I enjoy setting my mysteries in the Roaring Twenties, because no other decade offers more chaos and crime than the 1920s. This was the era when Prohibition turned ordinary citizens into criminals and brought about organized crime, skyrocketing violence, and the corruption of police departments, courts, and government throughout America. A perfect backdrop for a murder mystery!

I can’t help packing my stories with details that bring the Twenties to life and highlight the progress society has made in the hundred years since. And no one is more surprised than I to find my own views about certain current controversies changing because of my immersion in this era. For example, a deeper understanding of the disastrous failure of liquor Prohibition has flipped me from anti- to pro-legalization of marijuana.

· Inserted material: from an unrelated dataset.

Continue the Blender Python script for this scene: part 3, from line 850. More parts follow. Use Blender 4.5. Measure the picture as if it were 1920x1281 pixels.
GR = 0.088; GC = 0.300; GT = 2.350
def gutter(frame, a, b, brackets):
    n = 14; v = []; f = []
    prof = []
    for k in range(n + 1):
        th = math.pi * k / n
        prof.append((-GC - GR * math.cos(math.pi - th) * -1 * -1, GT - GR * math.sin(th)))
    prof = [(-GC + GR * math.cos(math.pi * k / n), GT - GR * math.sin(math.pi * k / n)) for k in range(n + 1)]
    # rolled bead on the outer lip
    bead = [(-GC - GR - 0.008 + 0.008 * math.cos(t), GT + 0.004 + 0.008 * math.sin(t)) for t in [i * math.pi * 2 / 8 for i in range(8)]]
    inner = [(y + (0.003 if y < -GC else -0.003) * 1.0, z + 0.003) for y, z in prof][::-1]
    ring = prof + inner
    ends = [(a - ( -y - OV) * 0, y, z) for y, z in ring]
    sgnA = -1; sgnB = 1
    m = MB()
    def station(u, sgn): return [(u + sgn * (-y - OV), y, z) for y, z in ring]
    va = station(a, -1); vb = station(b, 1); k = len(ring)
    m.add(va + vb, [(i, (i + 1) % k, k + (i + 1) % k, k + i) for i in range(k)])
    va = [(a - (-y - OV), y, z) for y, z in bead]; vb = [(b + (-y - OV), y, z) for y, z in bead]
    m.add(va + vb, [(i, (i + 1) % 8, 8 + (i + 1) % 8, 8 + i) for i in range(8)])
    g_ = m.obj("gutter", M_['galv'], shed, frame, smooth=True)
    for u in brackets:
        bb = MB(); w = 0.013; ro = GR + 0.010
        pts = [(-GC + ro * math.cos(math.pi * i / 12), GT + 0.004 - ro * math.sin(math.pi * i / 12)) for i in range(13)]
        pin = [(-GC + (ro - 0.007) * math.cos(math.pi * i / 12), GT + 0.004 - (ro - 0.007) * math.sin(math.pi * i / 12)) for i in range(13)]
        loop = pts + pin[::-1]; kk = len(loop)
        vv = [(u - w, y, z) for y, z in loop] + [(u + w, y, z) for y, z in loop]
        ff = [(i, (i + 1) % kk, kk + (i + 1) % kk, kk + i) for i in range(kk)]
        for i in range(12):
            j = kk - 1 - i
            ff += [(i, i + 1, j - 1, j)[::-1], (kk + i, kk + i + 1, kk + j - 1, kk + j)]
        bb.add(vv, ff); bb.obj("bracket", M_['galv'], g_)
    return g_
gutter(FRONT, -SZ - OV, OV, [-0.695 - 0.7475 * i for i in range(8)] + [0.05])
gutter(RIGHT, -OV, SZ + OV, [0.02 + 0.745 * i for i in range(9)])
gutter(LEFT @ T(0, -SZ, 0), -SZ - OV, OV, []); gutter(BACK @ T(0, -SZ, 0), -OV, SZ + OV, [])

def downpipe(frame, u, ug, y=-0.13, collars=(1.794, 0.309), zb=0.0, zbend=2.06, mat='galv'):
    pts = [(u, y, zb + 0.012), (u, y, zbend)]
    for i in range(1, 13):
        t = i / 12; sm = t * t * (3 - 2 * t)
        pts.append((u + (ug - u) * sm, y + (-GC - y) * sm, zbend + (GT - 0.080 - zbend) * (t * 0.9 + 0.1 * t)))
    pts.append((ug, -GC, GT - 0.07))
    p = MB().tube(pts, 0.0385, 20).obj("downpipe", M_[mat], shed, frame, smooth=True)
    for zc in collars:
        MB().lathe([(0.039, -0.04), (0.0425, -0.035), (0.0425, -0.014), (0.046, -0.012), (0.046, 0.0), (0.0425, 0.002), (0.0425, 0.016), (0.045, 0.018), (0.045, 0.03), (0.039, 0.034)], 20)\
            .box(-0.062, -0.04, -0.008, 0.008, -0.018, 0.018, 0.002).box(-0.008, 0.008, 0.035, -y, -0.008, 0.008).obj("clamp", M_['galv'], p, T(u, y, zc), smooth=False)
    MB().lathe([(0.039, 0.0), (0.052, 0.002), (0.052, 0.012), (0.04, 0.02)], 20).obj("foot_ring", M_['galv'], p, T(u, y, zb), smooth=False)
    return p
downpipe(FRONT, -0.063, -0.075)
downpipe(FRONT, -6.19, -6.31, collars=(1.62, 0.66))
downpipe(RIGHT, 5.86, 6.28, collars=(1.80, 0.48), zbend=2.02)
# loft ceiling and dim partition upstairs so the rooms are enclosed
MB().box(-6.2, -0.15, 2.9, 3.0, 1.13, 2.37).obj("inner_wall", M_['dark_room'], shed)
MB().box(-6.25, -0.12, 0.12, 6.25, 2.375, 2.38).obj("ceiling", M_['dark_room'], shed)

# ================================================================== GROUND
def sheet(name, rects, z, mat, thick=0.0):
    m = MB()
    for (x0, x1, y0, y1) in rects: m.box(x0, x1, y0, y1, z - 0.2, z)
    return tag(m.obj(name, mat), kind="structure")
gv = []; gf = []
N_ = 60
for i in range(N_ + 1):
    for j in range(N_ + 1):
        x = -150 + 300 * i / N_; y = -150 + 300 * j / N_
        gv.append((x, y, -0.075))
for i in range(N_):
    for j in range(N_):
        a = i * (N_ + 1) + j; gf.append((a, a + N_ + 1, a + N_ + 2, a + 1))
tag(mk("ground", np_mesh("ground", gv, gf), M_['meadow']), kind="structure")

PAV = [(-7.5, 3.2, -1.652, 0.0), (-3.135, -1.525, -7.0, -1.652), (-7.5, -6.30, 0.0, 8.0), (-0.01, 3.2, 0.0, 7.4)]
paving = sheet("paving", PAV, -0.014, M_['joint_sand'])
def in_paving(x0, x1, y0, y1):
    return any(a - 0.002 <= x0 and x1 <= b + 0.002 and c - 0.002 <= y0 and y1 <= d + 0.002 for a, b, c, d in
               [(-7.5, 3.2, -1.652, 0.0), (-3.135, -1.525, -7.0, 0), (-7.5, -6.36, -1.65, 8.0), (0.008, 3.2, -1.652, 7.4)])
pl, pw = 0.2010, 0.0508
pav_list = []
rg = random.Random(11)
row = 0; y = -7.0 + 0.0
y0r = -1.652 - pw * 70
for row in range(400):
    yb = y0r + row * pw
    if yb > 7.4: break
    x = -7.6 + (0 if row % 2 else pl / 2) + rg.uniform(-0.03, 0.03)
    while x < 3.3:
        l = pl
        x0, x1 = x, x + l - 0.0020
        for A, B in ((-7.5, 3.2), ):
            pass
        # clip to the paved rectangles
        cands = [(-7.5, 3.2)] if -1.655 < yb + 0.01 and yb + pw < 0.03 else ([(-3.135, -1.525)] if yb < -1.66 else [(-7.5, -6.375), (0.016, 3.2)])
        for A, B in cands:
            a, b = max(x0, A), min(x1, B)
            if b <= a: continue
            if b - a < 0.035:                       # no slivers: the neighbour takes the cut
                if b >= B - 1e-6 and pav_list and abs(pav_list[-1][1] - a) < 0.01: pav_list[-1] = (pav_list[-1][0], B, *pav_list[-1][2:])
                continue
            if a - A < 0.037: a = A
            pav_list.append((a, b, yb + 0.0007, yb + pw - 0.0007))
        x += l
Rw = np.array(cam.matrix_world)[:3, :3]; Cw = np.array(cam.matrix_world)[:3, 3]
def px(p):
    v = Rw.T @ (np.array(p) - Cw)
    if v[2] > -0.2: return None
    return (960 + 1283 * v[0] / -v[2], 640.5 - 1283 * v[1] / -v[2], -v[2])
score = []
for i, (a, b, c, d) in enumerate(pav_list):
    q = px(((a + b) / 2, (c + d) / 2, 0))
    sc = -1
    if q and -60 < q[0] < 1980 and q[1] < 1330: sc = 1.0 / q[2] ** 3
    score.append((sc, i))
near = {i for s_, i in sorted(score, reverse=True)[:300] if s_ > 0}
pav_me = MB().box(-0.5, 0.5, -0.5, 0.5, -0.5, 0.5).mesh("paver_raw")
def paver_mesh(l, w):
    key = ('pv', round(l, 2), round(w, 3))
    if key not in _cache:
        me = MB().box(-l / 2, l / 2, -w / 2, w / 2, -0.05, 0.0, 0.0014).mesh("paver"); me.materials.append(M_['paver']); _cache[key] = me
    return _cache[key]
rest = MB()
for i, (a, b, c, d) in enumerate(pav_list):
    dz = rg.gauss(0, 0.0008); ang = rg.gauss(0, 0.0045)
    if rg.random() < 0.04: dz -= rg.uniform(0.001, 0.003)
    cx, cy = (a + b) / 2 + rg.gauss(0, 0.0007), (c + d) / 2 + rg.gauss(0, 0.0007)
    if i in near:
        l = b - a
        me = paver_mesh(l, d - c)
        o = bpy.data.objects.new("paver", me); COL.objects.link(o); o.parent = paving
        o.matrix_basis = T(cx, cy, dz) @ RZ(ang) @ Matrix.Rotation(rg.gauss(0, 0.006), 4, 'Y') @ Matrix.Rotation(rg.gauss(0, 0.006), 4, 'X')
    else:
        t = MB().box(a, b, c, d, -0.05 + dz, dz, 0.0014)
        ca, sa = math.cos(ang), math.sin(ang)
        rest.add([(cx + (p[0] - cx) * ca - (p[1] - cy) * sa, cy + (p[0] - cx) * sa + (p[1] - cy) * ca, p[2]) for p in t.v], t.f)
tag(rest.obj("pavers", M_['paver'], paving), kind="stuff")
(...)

Prohibition showed the world that no law, no amount of enforcement—not even a constitutional amendment—was going to prevent people who wanted to drink from doing so. The outcome was catastrophic. Local crime (like gambling, robberies, prostitution, and theft) morphed into national cartels. Local hoods became national gangsters, even international, as they organized the intricate supply chains that brought liquor to the public. Because there was so much money in providing liquor, their power grew and violence, once fairly uncommon, escalated. The murder rate doubled. And unregulated liquor meant much of what was sold was poisonous, killing or maiming those who were unlucky enough to swallow it.

Arguments made back in the Twenties for and against legal alcohol are exactly the same arguments being made today about legalizing marijuana. Problems with alcohol (like problems with marijuana) did not go away when Prohibition was repealed in 1933, but crime retreated. Oddly enough, it actually became harder to get a drink after Prohibition ended—when alcohol was illegal, there were no laws governing it, so anything goes. You could sell it anywhere, any time, any day, to anyone. When it became legal again, it could be regulated and controlled (no Sunday sales, bars must close at midnight, no children allowed, no bars near schools or churches, etc.) I see this happening today in Colorado and several other states, as officials experiment with regulating marijuana. As other states follow Colorado’s example, the public can watch and learn how best to deal with this, just as it did back in the Prohibition years.